We've just in the last couple of weeks dropped Evys morning sleep and brought her afternoon one earlier, so she's down to 1 sleep a day and adjusting really well... we had a few pretty unsettled days, but she's come right now.

 Initially she struggled to sleep through the night ... understandable given all the change she had been through ... but it wasn't long and she was sleeping through, and instead of waking at 5am ... we persevered with the 'no one gets up before 7' rule and she now sleeps through till 7. When she's teething or unwell we have days where the routine goes totally out the window, and sleeping through the night is impossible but that's ok, that's just part and parcel with it and it's something I've come to expect ... some days we just have off days (and nights).

Brenton and I got back yesterday from 3 days away by ourselves ... we were able to write out the kids routines and the kids were as good as gold for the baby sitter. Even though we weren't there, the routine was the same and the babysitter had no problems whats-so-ever (other than having to put Zac in time out twice for pinching and pushing his sister). In fact i was a bit nervous they may play up for her and that Evy might not be so settled in the night ... but each morning they woke up at about 6.55am and her comment to me was "You've trained them well!"

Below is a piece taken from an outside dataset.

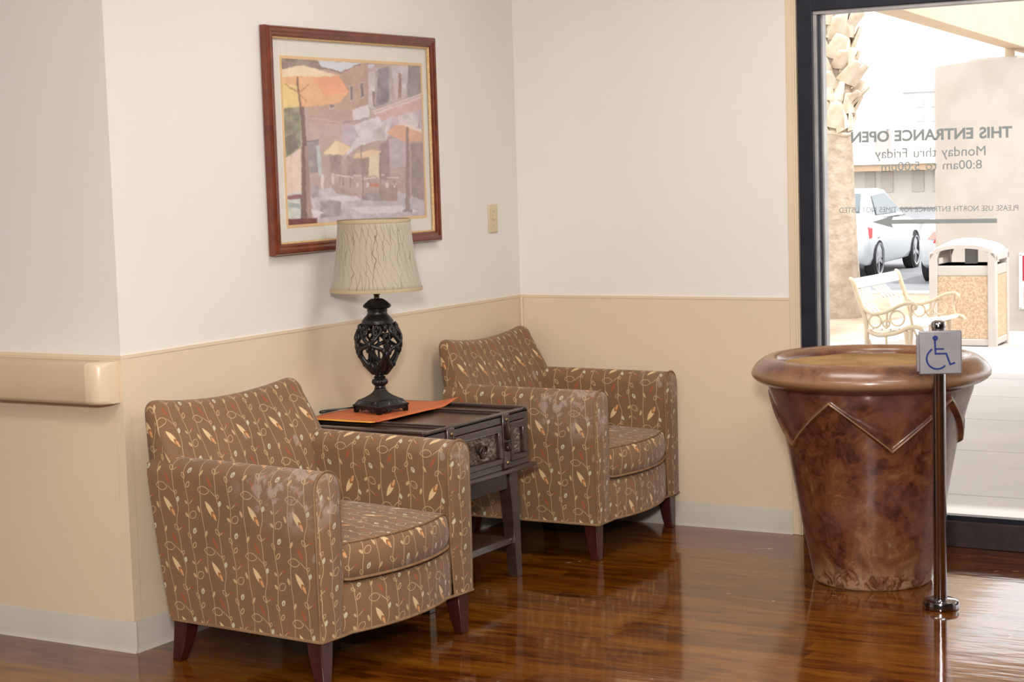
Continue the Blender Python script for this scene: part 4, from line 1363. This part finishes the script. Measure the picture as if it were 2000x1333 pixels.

I believe children thrive in routine (just from observation and what i have experienced work with our kids). One new mum recently told me that she didn't even try to put her daughter in a routine, but her baby naturally did it herself ... I think within 6 weeks and soon enough bubs was sleeping 8 hours in the night ... amazing, it's like it's a part of our inbuilt nature.

So anyway, those are some itsy bitsy thoughts on parenting.

P.S: I am not saying this is the one and only way to parent, this is what we've found helpful in our parenting journey so far ... just say'n!